Mr. STOPPARD: The audience needs to pick up that these were people who felt that life didn't consist only of your material existence, your day-to-day reality. And they clasped gratefully to their bosoms the idea that your interior life is the one that really counts. That's the one that the secret police can't get to.

Mr. HAWKE: We're used to being talked down to. We're used to very simple ideas. We're used to people not challenging us.

VITALE: Thirty-six-year old movie star Ethan Hawke has given up seven months of more lucrative work to perform in "The Coast of Utopia" trilogy through March. Hawke says he'd rather get paid next to nothing in the theater to say good lines than make a bundle in movies to make dumb lines not sound dumb.

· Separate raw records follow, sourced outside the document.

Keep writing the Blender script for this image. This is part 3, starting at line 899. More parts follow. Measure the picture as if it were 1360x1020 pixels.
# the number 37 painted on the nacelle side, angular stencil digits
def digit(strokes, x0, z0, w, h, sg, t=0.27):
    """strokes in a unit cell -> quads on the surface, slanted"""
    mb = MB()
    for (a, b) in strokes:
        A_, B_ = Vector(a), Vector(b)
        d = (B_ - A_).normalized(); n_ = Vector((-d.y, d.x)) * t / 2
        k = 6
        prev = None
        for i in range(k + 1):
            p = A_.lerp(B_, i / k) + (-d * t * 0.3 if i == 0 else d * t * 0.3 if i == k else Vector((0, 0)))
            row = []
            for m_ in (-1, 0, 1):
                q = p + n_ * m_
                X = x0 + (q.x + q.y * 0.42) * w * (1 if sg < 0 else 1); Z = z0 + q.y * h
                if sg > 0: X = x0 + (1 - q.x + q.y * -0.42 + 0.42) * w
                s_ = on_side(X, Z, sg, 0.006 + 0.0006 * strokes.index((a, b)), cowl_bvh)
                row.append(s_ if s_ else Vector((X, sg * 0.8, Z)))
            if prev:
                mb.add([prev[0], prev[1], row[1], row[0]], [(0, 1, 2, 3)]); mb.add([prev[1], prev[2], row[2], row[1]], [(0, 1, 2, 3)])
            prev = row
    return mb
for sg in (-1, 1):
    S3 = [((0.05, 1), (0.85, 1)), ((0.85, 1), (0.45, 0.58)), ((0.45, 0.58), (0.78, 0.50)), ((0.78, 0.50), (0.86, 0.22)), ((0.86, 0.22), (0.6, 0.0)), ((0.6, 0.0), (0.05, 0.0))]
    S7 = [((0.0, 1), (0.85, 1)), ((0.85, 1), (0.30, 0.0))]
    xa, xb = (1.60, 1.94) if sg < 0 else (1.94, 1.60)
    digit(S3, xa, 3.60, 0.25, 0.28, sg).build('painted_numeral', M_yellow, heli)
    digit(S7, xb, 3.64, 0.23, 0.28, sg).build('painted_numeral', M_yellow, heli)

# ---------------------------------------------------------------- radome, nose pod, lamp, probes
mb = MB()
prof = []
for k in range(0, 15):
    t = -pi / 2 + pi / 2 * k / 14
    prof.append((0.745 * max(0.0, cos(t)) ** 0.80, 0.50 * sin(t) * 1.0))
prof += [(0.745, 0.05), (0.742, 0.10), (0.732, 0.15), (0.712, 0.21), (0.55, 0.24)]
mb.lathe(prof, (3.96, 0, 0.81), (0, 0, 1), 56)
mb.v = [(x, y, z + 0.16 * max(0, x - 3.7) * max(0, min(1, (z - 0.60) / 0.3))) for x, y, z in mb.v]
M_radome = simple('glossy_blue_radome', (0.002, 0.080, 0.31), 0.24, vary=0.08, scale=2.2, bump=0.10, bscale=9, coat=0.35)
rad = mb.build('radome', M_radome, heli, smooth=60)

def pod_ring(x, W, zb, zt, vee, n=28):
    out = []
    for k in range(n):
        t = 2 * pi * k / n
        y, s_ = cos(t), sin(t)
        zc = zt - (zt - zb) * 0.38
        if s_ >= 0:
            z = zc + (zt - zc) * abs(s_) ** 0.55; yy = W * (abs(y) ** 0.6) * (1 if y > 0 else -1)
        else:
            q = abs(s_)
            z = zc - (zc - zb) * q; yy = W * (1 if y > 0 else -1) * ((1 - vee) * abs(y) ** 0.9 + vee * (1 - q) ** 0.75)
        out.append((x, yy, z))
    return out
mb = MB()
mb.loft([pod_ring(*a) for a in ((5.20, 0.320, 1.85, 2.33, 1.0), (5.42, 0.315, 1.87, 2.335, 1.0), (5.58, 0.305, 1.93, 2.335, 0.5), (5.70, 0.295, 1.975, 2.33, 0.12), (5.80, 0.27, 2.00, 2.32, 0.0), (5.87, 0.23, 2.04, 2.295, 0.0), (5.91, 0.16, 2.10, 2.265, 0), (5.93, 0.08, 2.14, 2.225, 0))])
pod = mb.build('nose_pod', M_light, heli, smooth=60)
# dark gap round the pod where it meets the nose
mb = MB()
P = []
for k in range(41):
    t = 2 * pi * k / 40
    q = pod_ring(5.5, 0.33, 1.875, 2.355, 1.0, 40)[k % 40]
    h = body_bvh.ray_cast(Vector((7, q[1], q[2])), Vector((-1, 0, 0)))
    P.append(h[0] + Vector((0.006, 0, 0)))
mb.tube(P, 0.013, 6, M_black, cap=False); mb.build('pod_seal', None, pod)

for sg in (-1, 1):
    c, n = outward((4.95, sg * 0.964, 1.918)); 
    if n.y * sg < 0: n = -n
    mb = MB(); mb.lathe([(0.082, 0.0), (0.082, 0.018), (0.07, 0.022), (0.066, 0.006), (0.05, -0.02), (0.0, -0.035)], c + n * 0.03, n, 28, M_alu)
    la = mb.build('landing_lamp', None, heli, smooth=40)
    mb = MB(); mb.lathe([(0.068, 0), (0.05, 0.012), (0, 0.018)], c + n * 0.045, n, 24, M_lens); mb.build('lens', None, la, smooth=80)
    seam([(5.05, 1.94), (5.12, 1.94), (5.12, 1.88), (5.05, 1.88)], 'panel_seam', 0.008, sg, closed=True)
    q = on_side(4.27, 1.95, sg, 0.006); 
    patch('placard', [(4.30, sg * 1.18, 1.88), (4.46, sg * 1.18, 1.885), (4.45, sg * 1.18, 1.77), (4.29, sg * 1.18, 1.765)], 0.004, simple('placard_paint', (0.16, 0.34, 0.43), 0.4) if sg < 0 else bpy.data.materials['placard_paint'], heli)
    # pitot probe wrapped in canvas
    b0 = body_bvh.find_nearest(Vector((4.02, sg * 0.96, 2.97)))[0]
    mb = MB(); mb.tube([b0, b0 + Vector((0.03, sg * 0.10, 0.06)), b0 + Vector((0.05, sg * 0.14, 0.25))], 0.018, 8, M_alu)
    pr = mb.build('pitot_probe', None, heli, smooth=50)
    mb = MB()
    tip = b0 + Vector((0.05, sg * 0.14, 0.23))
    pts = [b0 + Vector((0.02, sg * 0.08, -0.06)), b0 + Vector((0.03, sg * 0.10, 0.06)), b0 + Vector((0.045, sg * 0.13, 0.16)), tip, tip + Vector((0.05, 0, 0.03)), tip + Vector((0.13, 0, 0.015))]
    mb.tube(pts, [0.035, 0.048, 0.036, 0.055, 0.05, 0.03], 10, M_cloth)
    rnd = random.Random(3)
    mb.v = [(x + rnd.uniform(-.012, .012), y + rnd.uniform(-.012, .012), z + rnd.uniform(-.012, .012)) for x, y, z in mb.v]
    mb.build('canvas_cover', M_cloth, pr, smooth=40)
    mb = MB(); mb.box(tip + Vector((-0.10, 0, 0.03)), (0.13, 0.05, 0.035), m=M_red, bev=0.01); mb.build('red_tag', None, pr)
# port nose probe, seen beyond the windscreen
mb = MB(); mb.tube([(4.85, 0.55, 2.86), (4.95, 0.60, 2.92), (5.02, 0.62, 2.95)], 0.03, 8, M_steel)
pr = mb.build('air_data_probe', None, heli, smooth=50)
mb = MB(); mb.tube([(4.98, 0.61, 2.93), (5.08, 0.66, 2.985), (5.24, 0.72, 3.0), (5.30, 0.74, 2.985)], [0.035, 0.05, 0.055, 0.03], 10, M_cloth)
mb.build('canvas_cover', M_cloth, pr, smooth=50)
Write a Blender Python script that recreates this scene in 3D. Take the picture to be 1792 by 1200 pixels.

Mr. HAWKE: You know, you take your five movies that are usually nominated for Best Picture each year, like what we consider as good, intelligent artful cinema. It so often could be completely understood by a 12-year-old. I feel the great thing about watching Tom Stoppard, it makes you feel incredibly intelligent because you do get it. The ideas aren't that complicated.

VITALE: Stoppard couches his characters' grand ideas in personal dramas - father/son conflicts, betrayed friendships, failed marriages. In one scene, Michael's sister, Varenka, warns another sister to think twice about a perspective fiancé.

(Soundbite of "The Coast of Utopia")

Ms. MARTHA PLIMPTON (Actress): (As Varenka Bakunin) Pushkin is killed in a duel. But somehow it's all about the tragedy of a woman marrying unwisely. It's always putting you all between the lines. When he went to see "Hamlet," it was all Ophelia's fault.

Ms. PLIMPTON: People become movie stars so that they can find their way to something like this.

VITALE: Actress Martha Plimpton plays Varenka. She's better known as the teenaged actress in the films "Goonies" and on the TV sitcom "Family Ties." Plimpton says acting in the ensemble in Stoppard's epic trilogy is unlike anything she's done.

Ms. PLIMPTON: There's no star vehicle here. The plays are the stars here, and so it's sort of a wonderful opportunity for us as a company to really feel like pieces of the machinery and contribute each in our own way to this greater whole. And that's really - it's an opportunity you don't get all that often, it's really wonderful.

VITALE: Tom Stoppard didn't set out to write a trilogy. He says his script grew as he started writing because he admired these characters as writers whose work mattered to their audience. Stoppard says he'd like his work to matter that way.

Mr. STOPPARD: You know, because of the kind of society we live in, you don't, as it were, change people's lives. But you remind them of things. You remind them of truths. You remind them of what matters in society.

(Soundbite of "The Coast of Utopia")

Unidentified Man (Actor): (As character) But a gentleman has a duty to look after his estate.

Mr. HAWKE: (As Michael Bakunin) But my estate is the self and the future of philosophy in Russia.

VITALE: The rest of Tom Stoppard's trilogy follows the young idealists in "Voyage" as their dreams are shattered in the failed French Revolution of 1848, and then as they pick up the pieces and move on in the following decade.

Part two of "The Coast of Utopia" is set to open in December. Part three arrives on Broadway in February. In March, all three plays will be staged on the same day in a series of marathon performances.

For NPR News, I'm Tom Vitale in New York.